[BEGIN DATA BLOCK]
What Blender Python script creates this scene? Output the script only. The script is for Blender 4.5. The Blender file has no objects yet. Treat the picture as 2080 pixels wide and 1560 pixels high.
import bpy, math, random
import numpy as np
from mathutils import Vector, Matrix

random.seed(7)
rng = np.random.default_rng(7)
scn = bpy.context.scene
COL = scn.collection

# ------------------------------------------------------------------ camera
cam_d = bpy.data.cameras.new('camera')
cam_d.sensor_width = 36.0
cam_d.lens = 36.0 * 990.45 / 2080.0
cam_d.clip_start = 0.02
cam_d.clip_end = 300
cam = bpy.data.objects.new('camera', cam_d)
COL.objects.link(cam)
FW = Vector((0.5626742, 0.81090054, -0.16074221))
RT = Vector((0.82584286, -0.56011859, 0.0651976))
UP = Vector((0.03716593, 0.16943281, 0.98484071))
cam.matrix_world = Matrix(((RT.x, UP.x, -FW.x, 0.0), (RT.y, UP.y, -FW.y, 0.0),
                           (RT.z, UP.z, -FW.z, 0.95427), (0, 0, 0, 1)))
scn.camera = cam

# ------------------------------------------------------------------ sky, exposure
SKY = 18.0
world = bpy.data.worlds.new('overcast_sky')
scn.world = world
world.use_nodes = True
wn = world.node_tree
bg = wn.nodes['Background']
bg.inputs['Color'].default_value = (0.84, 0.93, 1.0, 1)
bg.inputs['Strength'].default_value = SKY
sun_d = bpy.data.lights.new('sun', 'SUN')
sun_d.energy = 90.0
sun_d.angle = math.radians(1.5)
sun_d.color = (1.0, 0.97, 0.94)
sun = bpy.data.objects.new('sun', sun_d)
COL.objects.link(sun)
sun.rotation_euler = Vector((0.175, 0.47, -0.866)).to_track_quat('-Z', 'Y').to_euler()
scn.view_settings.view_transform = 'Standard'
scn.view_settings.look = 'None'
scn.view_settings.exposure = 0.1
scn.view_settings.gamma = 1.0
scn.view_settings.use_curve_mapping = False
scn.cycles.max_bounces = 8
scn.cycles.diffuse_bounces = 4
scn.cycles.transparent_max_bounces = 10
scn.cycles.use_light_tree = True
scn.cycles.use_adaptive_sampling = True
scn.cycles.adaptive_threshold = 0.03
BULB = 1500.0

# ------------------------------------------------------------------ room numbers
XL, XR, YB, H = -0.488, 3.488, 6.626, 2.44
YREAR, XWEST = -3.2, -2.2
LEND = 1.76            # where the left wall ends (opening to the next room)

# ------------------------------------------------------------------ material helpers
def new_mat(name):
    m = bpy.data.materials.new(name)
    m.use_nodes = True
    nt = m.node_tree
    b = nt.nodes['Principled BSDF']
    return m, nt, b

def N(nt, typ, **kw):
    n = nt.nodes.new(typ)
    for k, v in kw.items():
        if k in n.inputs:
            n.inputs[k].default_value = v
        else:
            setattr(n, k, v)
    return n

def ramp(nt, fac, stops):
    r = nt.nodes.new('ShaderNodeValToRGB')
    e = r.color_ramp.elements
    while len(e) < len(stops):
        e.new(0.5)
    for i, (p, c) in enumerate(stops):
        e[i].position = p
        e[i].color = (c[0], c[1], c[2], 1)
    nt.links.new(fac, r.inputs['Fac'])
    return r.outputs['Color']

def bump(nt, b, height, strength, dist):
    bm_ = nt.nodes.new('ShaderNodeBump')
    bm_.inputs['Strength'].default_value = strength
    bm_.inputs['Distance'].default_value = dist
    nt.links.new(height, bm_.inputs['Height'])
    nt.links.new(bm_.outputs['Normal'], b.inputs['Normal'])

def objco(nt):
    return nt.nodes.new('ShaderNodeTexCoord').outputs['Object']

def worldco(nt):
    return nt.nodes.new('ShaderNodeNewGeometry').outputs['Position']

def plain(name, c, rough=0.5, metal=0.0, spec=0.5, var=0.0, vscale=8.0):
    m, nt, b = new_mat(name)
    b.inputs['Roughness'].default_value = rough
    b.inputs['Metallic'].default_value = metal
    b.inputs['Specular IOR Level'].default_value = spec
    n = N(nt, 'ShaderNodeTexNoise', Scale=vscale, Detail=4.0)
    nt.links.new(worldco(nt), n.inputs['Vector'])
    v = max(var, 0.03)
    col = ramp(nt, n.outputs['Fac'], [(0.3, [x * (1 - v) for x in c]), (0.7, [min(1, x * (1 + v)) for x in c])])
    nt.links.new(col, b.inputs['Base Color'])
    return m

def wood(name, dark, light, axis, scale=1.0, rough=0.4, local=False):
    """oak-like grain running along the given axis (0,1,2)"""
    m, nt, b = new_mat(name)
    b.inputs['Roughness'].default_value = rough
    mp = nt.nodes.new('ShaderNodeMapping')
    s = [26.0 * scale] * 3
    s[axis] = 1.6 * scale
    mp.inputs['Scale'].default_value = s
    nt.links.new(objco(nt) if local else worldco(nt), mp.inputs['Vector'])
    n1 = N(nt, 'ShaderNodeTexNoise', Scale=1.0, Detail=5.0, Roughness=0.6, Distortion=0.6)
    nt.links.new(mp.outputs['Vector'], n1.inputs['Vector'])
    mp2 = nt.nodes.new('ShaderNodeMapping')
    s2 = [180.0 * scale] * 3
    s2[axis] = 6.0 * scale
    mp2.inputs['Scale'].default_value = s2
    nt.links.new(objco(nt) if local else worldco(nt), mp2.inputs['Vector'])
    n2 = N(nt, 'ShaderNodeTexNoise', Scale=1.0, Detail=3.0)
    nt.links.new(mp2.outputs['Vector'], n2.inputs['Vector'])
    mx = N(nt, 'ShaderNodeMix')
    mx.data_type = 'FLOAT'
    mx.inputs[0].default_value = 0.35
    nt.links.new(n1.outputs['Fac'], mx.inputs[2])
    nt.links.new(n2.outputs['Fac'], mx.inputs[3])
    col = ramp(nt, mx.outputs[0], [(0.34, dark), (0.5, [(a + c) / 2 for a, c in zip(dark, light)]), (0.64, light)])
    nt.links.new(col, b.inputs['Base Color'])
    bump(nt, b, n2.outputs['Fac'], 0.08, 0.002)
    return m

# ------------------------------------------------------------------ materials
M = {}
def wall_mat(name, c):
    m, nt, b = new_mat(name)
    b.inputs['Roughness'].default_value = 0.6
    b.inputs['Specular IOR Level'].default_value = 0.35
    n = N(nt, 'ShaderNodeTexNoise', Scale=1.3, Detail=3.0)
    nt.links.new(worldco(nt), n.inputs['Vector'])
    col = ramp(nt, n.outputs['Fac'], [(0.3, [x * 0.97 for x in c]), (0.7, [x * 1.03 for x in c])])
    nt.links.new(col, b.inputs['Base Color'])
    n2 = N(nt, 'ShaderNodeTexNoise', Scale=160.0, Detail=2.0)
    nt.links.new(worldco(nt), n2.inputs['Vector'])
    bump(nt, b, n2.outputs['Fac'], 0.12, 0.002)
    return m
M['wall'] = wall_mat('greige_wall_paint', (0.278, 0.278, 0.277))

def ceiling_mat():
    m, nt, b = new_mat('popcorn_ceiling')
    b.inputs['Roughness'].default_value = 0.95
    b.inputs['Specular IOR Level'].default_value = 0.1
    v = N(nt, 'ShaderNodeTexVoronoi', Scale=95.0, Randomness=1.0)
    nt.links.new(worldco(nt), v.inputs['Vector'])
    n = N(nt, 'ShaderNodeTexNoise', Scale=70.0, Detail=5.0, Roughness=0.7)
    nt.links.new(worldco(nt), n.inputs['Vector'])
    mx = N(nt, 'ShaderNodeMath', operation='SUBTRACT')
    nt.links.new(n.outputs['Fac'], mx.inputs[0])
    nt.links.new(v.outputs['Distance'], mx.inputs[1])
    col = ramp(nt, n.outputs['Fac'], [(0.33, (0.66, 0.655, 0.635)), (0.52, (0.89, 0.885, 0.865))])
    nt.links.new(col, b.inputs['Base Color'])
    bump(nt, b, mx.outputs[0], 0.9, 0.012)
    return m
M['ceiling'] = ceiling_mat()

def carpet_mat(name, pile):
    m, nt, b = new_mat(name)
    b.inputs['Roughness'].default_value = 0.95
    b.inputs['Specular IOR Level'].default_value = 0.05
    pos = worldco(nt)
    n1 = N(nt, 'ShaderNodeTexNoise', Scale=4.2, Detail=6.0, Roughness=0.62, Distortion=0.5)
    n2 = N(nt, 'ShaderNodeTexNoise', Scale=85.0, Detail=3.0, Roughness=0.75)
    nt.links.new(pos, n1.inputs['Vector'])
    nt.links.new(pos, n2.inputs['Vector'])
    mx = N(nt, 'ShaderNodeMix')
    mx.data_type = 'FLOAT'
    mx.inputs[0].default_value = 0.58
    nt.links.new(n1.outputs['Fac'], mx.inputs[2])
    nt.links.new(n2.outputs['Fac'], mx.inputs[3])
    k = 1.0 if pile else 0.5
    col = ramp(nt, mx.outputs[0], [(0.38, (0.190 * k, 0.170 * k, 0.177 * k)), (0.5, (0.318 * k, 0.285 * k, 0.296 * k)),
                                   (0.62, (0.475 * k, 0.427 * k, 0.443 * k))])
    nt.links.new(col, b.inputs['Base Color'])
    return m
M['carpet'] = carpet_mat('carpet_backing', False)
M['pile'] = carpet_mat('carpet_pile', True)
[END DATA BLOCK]
DIRECTION ::
Copy all lines from the material that hold "scene".

SOLUTION ::
What Blender Python script creates this scene? Output the script only. The script is for Blender 4.5. The Blender file has no objects yet. Treat the picture as 2080 pixels wide and 1560 pixels high.
scn = bpy.context.scene